Bill Stetson is a nonresident senior fellow with the Atlantic Council’s Global Energy Center. He is a film producer, as well as an environmental and political adviser. He has produced several documentaries, including the PBS AIDS feature, “A Closer Walk” (2006). In 1996, he established the Vermont Film Commission for then Governor Howard Dean, and served as its president for a decade.

For the past five years, Stetson served as the consulting director of external affairs for the Environmental Film Festival in the Nation’s Capital. He currently advises Vermont’s Governor Peter Shumlin on issues of energy and environment, as he had the two previous governors—Howard Dean (D) and Jim Douglas (R). Stetson has advised several other political campaigns, including being named an environmental surrogate for Obama for America ’08.

Stetson served as CEO of Fairhill Oil & Gas Corporation, the New York parent company of Canadian energy and exploration firm Fairhill Oil Ltd. While at Fairhill, Stetson worked to transform the company from a traditional oil and gas firm to a profitable natural gas business. He was co-founder of River Watch Network, merging it with River Network (Boulder, CO), directed the Vermont and New Hampshire operations of the Connecticut River Watershed Council, and served as a supervisor of the Ottauquechee Natural Resources Conservation District (US Department of Agriculture).

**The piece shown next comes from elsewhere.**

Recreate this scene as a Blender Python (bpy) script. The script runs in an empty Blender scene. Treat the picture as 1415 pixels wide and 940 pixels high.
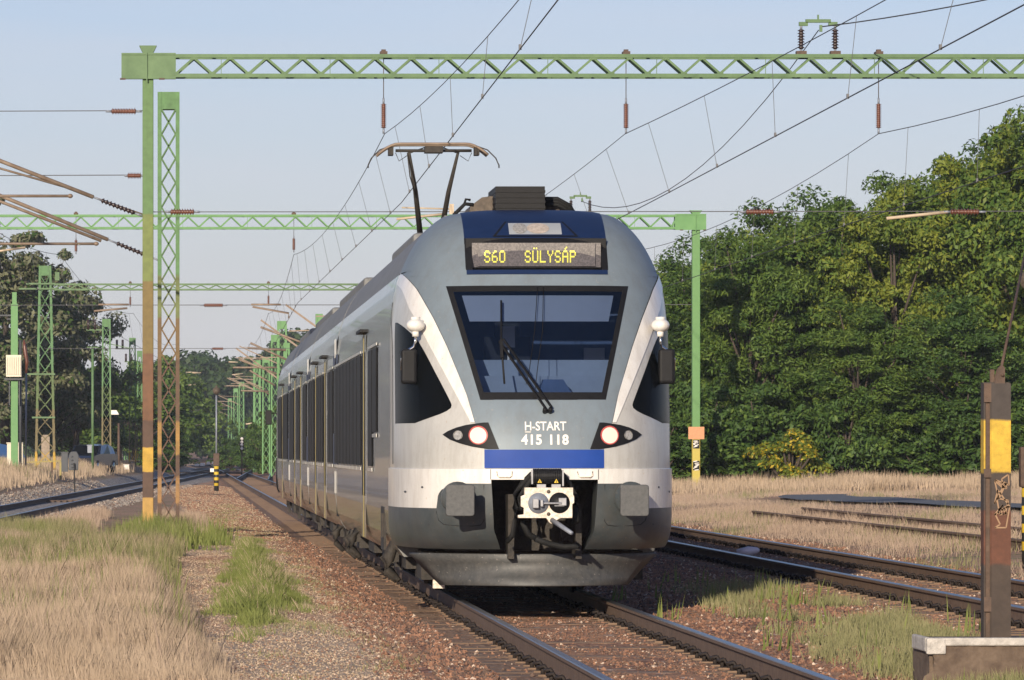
import bpy, math, random
import numpy as np
from mathutils import Vector, Matrix
random.seed(7)
R = math.radians
SC = bpy.context.scene
COL = SC.collection
# ------------------------------------------------------------------ camera, light, exposure
F = 7000.0           # focal length in photo pixels
CX, CY, CH = 252.0, 621.5, 1.55
cam = bpy.data.cameras.new('camera'); camo = bpy.data.objects.new('camera', cam); COL.objects.link(camo)
camo.location = (0, 0, CH); camo.rotation_euler = (R(90), 0, 0)
cam.sensor_width = 36; cam.lens = F / 1415 * 36
cam.shift_x = (707.5 - CX) / 1415; cam.shift_y = (CY - 470) / 1415
cam.clip_start = 0.5; cam.clip_end = 9000
SC.camera = camo
SUN_EL, SUN_AZ = R(15), R(197)
w = bpy.data.worlds.new('World'); SC.world = w; w.use_nodes = True
nt = w.node_tree; nt.nodes.clear()
sky = nt.nodes.new('ShaderNodeTexSky'); sky.sky_type = 'NISHITA'; sky.sun_disc = False
sky.sun_elevation = SUN_EL; sky.sun_rotation = SUN_AZ
sky.air_density = 1.0; sky.dust_density = 0.6; sky.ozone_density = 3.0
bg = nt.nodes.new('ShaderNodeBackground'); bg.inputs[1].default_value = 0.092
wo = nt.nodes.new('ShaderNodeOutputWorld')
tn = nt.nodes.new('ShaderNodeMix'); tn.data_type = 'RGBA'; tn.blend_type = 'MULTIPLY'; tn.inputs[0].default_value = 1
tn.inputs[7].default_value = (1.08, 0.985, 1.20, 1); nt.links.new(sky.outputs[0], tn.inputs[6]); 
# thin high cloud veil, thicker towards the horizon
wtc = nt.nodes.new('ShaderNodeTexCoord'); wsp = nt.nodes.new('ShaderNodeSeparateXYZ'); nt.links.new(wtc.outputs['Generated'], wsp.inputs[0])
wmp = nt.nodes.new('ShaderNodeMapping'); wmp.inputs['Scale'].default_value = (9, 9, 60); nt.links.new(wtc.outputs['Generated'], wmp.inputs[0])
wn = nt.nodes.new('ShaderNodeTexNoise'); wn.inputs['Scale'].default_value = 1.3; wn.inputs['Detail'].default_value = 5; nt.links.new(wmp.outputs[0], wn.inputs[0])
wr = nt.nodes.new('ShaderNodeMapRange'); wr.inputs[1].default_value = 0.0; wr.inputs[2].default_value = 0.16; wr.inputs[3].default_value = 0.70; wr.inputs[4].default_value = 0.02; nt.links.new(wsp.outputs['Z'], wr.inputs[0])
wm = nt.nodes.new('ShaderNodeMath'); wm.operation = 'MULTIPLY_ADD'; wm.inputs[1].default_value = 0.55; nt.links.new(wn.outputs[0], wm.inputs[0]); 
ws2 = nt.nodes.new('ShaderNodeMath'); ws2.operation = 'SUBTRACT'; ws2.inputs[1].default_value = 0.30; nt.links.new(wr.outputs[0], ws2.inputs[0]); nt.links.new(ws2.outputs[0], wm.inputs[2]); wm.use_clamp = True
wv = nt.nodes.new('ShaderNodeMix'); wv.data_type = 'RGBA'; wv.inputs[7].default_value = (6.5, 6.6, 7.3, 1)
nt.links.new(wm.outputs[0], wv.inputs[0]); nt.links.new(tn.outputs[2], wv.inputs[6]); nt.links.new(wv.outputs[2], bg.inputs[0]); nt.links.new(bg.outputs[0], wo.inputs[0])
sl = bpy.data.lights.new('sun', 'SUN'); sl.energy = 5.0; sl.angle = R(0.6); sl.color = (1.0, 0.87, 0.69)
so = bpy.data.objects.new('sun', sl); COL.objects.link(so)
sdir = Vector((math.sin(SUN_AZ)*math.cos(SUN_EL), math.cos(SUN_AZ)*math.cos(SUN_EL), math.sin(SUN_EL)))
so.rotation_euler = (-sdir).to_track_quat('-Z', 'Y').to_euler(); so.location = (-20, -20, 30)
SC.view_settings.view_transform = 'Standard'; SC.view_settings.look = 'None'
SC.view_settings.exposure = 0.18; SC.view_settings.gamma = 1
SC.render.engine = 'CYCLES'
SC.cycles.max_bounces = 8; SC.cycles.transparent_max_bounces = 16

# ------------------------------------------------------------------ materials
def mat(name, col, rough=0.6, metal=0.0, var=0.12, scale=6.0, bump=0.0, col2=None, spec=0.5, coat=0.0,
        speck=None, detail=6, stretch=None, contrast=1.0, bscale=None, trans=0.0, emit=None, estr=0):
    m = bpy.data.materials.new(name); m.use_nodes = True
    N = m.node_tree.nodes; L = m.node_tree.links
    b = N['Principled BSDF']; b.inputs['Roughness'].default_value = rough; b.inputs['Metallic'].default_value = metal
    b.inputs['Specular IOR Level'].default_value = spec; b.inputs['Coat Weight'].default_value = coat
    b.inputs['Coat Roughness'].default_value = 0.08
    tc = N.new('ShaderNodeTexCoord'); mp = N.new('ShaderNodeMapping'); L.new(tc.outputs['Object'], mp.inputs[0])
    if stretch: mp.inputs['Scale'].default_value = stretch
    nz = N.new('ShaderNodeTexNoise'); nz.inputs['Scale'].default_value = scale; nz.inputs['Detail'].default_value = detail
    nz.inputs['Roughness'].default_value = 0.65
    L.new(mp.outputs[0], nz.inputs[0])
    cr = N.new('ShaderNodeValToRGB'); e = cr.color_ramp.elements
    a = tuple(max(0, c*(1-var)) for c in col); bb = tuple(min(1, c*(1+var)) for c in col)
    if col2: bb = col2; a = col
    e[0].position = 0.5-0.2/contrast; e[1].position = 0.5+0.2/contrast
    e[0].color = (*a, 1); e[1].color = (*bb, 1)
    L.new(nz.outputs[0], cr.inputs[0]); L.new(cr.outputs[0], b.inputs['Base Color'])
    if speck:
        n3 = N.new('ShaderNodeTexNoise'); n3.inputs['Scale'].default_value = 34; n3.inputs['Detail'].default_value = 3; L.new(mp.outputs[0], n3.inputs[0])
        r3 = N.new('ShaderNodeMapRange'); r3.inputs[1].default_value = 0.67; r3.inputs[2].default_value = 0.73; L.new(n3.outputs[0], r3.inputs[0])
        n4 = N.new('ShaderNodeTexNoise'); n4.inputs['Scale'].default_value = 2.2; n4.inputs['Detail'].default_value = 9; n4.inputs['Roughness'].default_value = 0.75
        m4 = N.new('ShaderNodeMapping'); m4.inputs['Scale'].default_value = (3.5, 3.5, 0.7); L.new(tc.outputs['Object'], m4.inputs[0]); L.new(m4.outputs[0], n4.inputs[0])
        r4 = N.new('ShaderNodeMapRange'); r4.inputs[1].default_value = 0.45; r4.inputs[2].default_value = 0.75; r4.inputs[4].default_value = 0.5; L.new(n4.outputs[0], r4.inputs[0])
        x4 = N.new('ShaderNodeMix'); x4.data_type = 'RGBA'; x4.inputs[7].default_value = (speck[0]*.6, speck[1]*.6, speck[2]*.6, 1); L.new(r4.outputs[0], x4.inputs[0]); L.new(cr.outputs[0], x4.inputs[6])
        x3 = N.new('ShaderNodeMix'); x3.data_type = 'RGBA'; x3.inputs[7].default_value = (*speck, 1); L.new(r3.outputs[0], x3.inputs[0]); L.new(x4.outputs[2], x3.inputs[6]); L.new(x3.outputs[2], b.inputs['Base Color'])
    if bump > 0:
        bn = N.new('ShaderNodeBump'); bn.inputs['Strength'].default_value = min(1, bump); bn.inputs['Distance'].default_value = 0.02
        n2 = N.new('ShaderNodeTexNoise'); n2.inputs['Scale'].default_value = bscale or scale*4; n2.inputs['Detail'].default_value = 4
        L.new(mp.outputs[0], n2.inputs[0])
        L.new(n2.outputs[0], bn.inputs['Height']); L.new(bn.outputs[0], b.inputs['Normal'])
    if emit:
        b.inputs['Emission Color'].default_value = (*emit, 1); b.inputs['Emission Strength'].default_value = estr
    if trans > 0:
        tr = N.new('ShaderNodeBsdfTranslucent'); mx = N.new('ShaderNodeMixShader'); mx.inputs[0].default_value = trans
        L.new(cr.outputs[0], tr.inputs[0]); L.new(b.outputs[0], mx.inputs[1]); L.new(tr.outputs[0], mx.inputs[2])
        L.new(mx.outputs[0], N['Material Output'].inputs[0])
    return m
def glass_mat(name, tint, refl=0.25, rough=0.03, trans_col=(0.35, 0.42, 0.55)):
    m = bpy.data.materials.new(name); m.use_nodes = True; N = m.node_tree.nodes; L = m.node_tree.links
    b = N['Principled BSDF']; b.inputs['Base Color'].default_value = (*tint, 1); b.inputs['Roughness'].default_value = rough
    t = N.new('ShaderNodeBsdfTransparent'); t.inputs[0].default_value = (*trans_col, 1)
    mx = N.new('ShaderNodeMixShader'); mx.inputs[0].default_value = refl
    L.new(t.outputs[0], mx.inputs[1]); L.new(b.outputs[0], mx.inputs[2]); L.new(mx.outputs[0], N['Material Output'].inputs[0])
    return m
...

Stetson has served on several media, foundation, and environmental boards, including Foundation for Our Future, an energy and environmental think tank; Vermont Public Radio; and the founding board of the Harvard University Center for the Environment. He is a trustee and governor of the Smith Richardson Foundation (NC, CT), and in April 2011 was appointed by The White House as a member of the President’s Advisory Committee on the Arts (PACA).

Stetson earned his bachelor’s degree in government from Harvard University in 1982, where he was named a fellow at the Institute of Politics. He attended the Harvard Graduate School of Arts and Sciences, where he studied energy and natural resources policy. Stetson also spent time at the Austro-American Institute in Vienna, Austria, where he focused on European government studies.